[Stated goal] Only one span of the listing below is wanted: the lines from the one with "The Blender Python script for this scene continues." through the one with "d.build('dropper', 'wire', ol)", reproduced exactly, both ends kept.

>> START

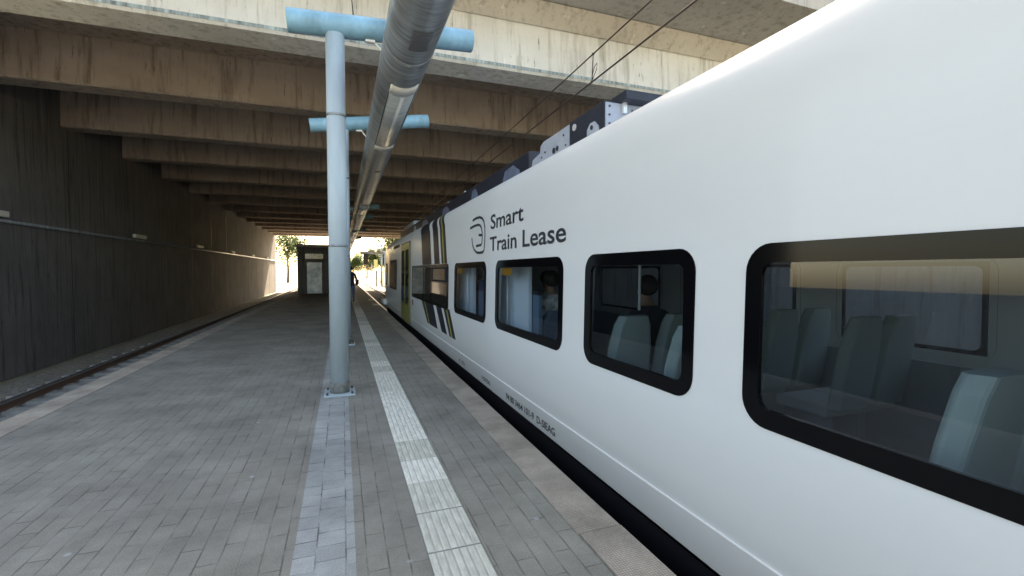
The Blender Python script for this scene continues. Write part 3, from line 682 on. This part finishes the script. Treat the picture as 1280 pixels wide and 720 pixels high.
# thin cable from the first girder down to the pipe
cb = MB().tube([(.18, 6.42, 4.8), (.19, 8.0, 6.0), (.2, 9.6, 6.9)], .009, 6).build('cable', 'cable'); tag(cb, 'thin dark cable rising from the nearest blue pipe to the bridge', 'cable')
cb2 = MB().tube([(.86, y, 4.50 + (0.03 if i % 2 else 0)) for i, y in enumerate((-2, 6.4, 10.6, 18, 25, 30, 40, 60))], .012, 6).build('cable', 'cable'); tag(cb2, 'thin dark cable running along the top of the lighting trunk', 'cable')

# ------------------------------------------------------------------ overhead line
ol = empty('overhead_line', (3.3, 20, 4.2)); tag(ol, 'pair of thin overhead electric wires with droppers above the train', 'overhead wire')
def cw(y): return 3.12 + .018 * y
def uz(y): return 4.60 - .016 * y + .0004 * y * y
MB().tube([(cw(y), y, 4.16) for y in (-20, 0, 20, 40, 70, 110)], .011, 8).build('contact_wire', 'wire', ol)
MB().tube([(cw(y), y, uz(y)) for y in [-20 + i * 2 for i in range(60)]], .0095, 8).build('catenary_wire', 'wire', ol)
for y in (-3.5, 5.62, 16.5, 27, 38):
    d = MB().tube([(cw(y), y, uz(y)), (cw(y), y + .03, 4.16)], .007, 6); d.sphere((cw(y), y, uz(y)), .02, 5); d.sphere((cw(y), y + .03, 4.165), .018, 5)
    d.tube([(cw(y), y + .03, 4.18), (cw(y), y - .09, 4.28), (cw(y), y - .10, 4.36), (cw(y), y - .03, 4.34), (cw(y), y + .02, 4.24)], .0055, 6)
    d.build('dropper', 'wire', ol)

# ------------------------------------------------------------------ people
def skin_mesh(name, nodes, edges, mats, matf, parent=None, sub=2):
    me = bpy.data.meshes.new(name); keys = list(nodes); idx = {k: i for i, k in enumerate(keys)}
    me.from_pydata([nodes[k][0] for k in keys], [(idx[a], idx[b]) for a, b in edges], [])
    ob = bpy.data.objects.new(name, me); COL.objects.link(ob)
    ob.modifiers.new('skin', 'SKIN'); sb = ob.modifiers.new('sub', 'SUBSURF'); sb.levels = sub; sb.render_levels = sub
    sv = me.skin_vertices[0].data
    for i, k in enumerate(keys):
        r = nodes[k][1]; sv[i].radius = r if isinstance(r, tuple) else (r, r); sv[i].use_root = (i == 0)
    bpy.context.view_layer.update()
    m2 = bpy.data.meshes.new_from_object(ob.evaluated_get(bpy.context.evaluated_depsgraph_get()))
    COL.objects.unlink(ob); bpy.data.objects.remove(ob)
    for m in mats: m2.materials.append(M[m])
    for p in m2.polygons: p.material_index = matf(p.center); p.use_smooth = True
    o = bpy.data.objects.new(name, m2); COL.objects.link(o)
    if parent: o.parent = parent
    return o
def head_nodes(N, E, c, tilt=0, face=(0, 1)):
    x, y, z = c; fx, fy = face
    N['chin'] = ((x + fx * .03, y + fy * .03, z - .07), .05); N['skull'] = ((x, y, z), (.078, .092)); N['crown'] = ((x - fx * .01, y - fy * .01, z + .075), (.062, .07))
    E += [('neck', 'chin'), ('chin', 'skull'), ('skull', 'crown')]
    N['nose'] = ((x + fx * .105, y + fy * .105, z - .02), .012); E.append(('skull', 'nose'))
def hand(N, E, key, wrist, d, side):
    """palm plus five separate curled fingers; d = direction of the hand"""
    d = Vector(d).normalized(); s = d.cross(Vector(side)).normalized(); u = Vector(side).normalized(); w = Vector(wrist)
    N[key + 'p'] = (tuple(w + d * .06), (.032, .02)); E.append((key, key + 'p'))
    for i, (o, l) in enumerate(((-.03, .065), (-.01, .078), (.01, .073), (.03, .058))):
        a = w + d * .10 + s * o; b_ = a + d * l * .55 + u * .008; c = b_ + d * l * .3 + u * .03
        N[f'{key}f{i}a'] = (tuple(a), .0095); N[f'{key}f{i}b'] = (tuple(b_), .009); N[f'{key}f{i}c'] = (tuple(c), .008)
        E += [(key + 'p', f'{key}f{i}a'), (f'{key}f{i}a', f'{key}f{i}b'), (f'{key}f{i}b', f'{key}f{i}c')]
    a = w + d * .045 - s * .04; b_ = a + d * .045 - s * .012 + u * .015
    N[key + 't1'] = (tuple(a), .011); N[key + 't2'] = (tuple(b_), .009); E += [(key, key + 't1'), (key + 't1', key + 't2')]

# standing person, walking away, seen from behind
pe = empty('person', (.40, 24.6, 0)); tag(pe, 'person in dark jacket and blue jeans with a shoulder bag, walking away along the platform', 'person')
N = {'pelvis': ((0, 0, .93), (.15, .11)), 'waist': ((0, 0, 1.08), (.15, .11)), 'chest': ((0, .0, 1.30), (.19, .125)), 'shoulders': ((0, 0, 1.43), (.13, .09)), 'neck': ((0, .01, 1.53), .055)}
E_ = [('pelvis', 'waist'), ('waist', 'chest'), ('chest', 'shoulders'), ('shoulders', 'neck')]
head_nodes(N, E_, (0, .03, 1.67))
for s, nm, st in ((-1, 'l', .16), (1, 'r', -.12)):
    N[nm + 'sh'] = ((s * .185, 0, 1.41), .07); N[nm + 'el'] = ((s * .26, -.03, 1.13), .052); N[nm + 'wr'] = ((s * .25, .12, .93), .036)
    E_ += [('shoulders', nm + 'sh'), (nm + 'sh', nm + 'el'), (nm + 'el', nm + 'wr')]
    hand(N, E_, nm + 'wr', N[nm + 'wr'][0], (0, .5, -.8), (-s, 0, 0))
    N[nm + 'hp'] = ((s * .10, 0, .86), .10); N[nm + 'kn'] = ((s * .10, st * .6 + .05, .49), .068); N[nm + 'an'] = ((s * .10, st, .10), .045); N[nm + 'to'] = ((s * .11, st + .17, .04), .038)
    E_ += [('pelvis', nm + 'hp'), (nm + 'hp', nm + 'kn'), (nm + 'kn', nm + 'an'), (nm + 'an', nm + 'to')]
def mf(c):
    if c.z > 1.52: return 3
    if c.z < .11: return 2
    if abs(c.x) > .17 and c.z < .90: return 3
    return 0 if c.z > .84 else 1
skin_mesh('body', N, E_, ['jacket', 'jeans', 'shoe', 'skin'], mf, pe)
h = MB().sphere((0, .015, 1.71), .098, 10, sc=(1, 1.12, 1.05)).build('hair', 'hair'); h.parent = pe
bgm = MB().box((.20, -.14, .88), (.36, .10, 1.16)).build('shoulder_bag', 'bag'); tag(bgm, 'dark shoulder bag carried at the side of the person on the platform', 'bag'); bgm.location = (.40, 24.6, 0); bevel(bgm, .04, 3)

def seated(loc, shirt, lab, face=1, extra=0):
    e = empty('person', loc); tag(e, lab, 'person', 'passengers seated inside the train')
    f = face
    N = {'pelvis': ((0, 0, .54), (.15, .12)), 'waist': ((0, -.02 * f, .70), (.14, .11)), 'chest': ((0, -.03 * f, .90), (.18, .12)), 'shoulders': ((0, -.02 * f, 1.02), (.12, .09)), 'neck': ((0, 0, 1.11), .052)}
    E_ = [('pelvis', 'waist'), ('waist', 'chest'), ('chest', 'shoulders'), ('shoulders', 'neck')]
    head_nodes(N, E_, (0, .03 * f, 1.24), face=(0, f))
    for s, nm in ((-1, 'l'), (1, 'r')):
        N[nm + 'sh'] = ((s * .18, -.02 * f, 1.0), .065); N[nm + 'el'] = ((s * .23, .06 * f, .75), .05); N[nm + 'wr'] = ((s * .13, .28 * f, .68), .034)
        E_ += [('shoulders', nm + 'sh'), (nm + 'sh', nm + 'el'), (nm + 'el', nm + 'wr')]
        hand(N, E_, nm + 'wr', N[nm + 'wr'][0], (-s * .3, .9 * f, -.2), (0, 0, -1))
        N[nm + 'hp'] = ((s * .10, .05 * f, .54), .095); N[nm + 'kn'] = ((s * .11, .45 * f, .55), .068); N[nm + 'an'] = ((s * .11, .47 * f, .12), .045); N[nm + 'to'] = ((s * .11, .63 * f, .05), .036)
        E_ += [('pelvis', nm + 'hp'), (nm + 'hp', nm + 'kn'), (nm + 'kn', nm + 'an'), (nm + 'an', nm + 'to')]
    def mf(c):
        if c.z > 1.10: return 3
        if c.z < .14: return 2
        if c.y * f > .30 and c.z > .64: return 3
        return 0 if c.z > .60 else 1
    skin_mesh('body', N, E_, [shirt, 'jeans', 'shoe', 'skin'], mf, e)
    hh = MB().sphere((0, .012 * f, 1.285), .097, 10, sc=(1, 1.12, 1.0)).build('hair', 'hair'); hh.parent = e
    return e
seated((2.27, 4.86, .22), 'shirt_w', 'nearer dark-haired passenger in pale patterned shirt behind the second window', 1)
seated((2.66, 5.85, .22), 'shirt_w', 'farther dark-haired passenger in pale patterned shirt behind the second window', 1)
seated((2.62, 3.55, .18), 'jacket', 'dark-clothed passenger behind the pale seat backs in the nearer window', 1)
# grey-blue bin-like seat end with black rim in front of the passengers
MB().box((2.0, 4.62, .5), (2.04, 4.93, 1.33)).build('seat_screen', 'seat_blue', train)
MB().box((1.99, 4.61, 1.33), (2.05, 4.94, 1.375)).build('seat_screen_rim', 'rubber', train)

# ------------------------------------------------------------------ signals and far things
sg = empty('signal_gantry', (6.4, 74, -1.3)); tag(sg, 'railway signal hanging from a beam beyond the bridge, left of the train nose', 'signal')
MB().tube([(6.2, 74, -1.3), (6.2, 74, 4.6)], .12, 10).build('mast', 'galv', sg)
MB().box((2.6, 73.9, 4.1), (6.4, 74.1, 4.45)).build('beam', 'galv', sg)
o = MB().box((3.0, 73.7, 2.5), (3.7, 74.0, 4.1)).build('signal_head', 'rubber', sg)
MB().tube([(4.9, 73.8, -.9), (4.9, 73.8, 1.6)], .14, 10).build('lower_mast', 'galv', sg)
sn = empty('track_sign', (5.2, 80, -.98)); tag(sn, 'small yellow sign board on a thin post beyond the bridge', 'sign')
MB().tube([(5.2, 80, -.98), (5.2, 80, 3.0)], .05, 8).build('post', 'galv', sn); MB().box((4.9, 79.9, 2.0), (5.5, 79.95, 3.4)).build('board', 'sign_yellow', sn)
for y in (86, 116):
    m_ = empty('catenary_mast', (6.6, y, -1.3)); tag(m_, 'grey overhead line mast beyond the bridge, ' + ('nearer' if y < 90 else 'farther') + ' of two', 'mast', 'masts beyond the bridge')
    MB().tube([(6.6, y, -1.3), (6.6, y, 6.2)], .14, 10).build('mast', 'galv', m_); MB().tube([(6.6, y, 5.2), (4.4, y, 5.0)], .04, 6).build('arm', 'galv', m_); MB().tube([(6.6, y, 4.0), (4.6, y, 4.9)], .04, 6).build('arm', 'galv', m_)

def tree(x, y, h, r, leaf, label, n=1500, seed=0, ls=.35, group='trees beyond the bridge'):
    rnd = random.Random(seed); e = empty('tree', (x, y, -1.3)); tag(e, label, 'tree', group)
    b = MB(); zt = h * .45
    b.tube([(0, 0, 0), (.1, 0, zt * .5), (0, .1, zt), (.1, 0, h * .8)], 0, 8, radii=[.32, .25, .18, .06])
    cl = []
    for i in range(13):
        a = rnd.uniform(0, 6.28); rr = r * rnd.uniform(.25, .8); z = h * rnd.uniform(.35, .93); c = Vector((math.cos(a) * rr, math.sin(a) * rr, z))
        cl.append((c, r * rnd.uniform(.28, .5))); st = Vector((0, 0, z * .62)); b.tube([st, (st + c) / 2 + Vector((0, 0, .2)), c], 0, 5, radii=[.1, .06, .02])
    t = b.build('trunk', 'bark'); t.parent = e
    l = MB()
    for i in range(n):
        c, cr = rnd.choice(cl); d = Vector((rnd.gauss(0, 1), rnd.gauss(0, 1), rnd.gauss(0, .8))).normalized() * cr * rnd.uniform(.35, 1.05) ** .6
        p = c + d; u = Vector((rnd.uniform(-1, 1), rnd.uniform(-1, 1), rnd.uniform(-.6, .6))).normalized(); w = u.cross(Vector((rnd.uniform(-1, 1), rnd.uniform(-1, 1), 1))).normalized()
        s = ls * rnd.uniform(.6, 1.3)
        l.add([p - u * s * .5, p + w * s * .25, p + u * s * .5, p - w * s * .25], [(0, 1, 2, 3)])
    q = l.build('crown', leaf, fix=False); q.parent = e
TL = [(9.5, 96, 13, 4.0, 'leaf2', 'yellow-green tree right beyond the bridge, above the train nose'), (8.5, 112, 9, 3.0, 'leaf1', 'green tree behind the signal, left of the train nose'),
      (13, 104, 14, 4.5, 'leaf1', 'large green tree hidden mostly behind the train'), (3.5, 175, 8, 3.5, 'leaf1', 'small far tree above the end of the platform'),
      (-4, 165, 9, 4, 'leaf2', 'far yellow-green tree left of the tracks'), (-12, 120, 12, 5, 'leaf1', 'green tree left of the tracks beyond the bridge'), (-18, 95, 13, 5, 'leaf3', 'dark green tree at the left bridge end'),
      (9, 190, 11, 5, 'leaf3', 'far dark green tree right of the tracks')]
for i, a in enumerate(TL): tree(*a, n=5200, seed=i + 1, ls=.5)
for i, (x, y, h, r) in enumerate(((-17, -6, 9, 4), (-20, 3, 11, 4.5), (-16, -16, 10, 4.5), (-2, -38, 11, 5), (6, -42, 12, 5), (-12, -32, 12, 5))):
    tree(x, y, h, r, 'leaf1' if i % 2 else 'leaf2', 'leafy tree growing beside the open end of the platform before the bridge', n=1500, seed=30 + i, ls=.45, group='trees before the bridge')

>> END
>> START

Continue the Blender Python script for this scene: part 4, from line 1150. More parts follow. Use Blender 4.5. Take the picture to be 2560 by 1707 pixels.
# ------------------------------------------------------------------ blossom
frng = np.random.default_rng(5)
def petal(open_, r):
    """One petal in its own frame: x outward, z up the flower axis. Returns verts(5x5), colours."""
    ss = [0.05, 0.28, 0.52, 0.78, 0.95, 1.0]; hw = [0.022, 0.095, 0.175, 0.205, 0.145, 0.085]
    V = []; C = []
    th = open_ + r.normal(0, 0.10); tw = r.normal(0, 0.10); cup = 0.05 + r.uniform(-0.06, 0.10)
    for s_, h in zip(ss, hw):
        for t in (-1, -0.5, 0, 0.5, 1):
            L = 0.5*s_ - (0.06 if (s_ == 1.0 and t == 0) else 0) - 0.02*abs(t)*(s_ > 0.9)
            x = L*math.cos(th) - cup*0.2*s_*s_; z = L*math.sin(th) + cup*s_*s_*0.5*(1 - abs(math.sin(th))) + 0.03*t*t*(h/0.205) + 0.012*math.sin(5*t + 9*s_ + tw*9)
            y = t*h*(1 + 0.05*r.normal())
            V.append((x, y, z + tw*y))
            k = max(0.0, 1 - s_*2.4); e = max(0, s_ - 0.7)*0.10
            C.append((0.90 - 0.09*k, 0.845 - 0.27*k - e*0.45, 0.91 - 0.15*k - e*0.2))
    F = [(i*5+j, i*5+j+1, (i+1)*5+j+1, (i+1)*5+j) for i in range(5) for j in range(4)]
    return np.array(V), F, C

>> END
>> START

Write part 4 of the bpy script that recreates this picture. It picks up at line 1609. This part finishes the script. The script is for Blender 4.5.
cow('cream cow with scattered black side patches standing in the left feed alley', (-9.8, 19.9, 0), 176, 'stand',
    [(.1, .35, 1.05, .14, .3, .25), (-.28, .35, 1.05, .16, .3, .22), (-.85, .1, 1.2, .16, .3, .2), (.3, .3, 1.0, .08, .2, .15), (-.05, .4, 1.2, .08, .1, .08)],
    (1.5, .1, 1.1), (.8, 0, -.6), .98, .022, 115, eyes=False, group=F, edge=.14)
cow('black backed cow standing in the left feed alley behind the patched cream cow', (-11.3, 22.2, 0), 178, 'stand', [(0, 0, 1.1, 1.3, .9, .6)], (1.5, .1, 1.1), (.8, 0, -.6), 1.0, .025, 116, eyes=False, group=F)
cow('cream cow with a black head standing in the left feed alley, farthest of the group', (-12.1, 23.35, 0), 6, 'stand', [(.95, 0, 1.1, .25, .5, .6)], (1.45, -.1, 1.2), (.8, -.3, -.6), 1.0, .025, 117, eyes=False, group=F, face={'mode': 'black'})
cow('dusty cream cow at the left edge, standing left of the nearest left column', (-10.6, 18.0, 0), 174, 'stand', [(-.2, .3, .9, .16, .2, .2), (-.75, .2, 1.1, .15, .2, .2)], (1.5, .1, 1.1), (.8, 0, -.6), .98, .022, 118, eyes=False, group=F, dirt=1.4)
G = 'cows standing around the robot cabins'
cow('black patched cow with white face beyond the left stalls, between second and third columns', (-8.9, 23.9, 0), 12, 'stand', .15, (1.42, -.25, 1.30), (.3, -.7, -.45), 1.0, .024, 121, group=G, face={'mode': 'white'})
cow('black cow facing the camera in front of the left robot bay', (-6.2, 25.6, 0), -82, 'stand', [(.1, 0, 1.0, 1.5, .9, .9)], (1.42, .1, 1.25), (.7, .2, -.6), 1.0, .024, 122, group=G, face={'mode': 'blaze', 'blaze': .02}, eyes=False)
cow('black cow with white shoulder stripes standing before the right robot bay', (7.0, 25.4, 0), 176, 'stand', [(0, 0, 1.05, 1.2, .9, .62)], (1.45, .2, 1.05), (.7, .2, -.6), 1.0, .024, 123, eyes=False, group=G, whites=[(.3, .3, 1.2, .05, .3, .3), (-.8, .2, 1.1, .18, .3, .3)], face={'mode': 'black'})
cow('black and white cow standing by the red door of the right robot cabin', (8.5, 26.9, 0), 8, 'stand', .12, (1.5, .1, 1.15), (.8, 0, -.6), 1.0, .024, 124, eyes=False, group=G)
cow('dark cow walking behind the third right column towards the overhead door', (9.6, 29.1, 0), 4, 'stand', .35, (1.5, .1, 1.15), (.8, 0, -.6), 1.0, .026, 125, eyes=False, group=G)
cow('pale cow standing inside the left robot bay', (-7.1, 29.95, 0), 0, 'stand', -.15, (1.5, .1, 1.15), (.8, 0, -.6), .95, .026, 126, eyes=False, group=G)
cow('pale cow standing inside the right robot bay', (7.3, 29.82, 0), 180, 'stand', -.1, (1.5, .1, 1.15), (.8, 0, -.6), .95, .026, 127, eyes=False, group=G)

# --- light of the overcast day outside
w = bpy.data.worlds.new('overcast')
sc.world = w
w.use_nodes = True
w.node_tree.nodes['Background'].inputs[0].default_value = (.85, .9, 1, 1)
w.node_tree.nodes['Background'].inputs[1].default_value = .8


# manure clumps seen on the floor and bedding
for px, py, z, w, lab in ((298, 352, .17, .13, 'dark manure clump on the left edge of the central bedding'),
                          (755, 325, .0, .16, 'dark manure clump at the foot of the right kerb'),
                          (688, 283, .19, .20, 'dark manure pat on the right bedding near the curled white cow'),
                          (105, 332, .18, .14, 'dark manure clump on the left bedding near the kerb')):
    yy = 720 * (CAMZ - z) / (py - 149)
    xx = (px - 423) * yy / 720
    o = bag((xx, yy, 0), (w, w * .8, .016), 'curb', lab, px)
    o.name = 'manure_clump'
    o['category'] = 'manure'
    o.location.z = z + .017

>> END

[Worked solution]
The Blender Python script for this scene continues. Write part 3, from line 682 on. This part finishes the script. Treat the picture as 1280 pixels wide and 720 pixels high.
# thin cable from the first girder down to the pipe
cb = MB().tube([(.18, 6.42, 4.8), (.19, 8.0, 6.0), (.2, 9.6, 6.9)], .009, 6).build('cable', 'cable'); tag(cb, 'thin dark cable rising from the nearest blue pipe to the bridge', 'cable')
cb2 = MB().tube([(.86, y, 4.50 + (0.03 if i % 2 else 0)) for i, y in enumerate((-2, 6.4, 10.6, 18, 25, 30, 40, 60))], .012, 6).build('cable', 'cable'); tag(cb2, 'thin dark cable running along the top of the lighting trunk', 'cable')

# ------------------------------------------------------------------ overhead line
ol = empty('overhead_line', (3.3, 20, 4.2)); tag(ol, 'pair of thin overhead electric wires with droppers above the train', 'overhead wire')
def cw(y): return 3.12 + .018 * y
def uz(y): return 4.60 - .016 * y + .0004 * y * y
MB().tube([(cw(y), y, 4.16) for y in (-20, 0, 20, 40, 70, 110)], .011, 8).build('contact_wire', 'wire', ol)
MB().tube([(cw(y), y, uz(y)) for y in [-20 + i * 2 for i in range(60)]], .0095, 8).build('catenary_wire', 'wire', ol)
for y in (-3.5, 5.62, 16.5, 27, 38):
    d = MB().tube([(cw(y), y, uz(y)), (cw(y), y + .03, 4.16)], .007, 6); d.sphere((cw(y), y, uz(y)), .02, 5); d.sphere((cw(y), y + .03, 4.165), .018, 5)
    d.tube([(cw(y), y + .03, 4.18), (cw(y), y - .09, 4.28), (cw(y), y - .10, 4.36), (cw(y), y - .03, 4.34), (cw(y), y + .02, 4.24)], .0055, 6)
    d.build('dropper', 'wire', ol)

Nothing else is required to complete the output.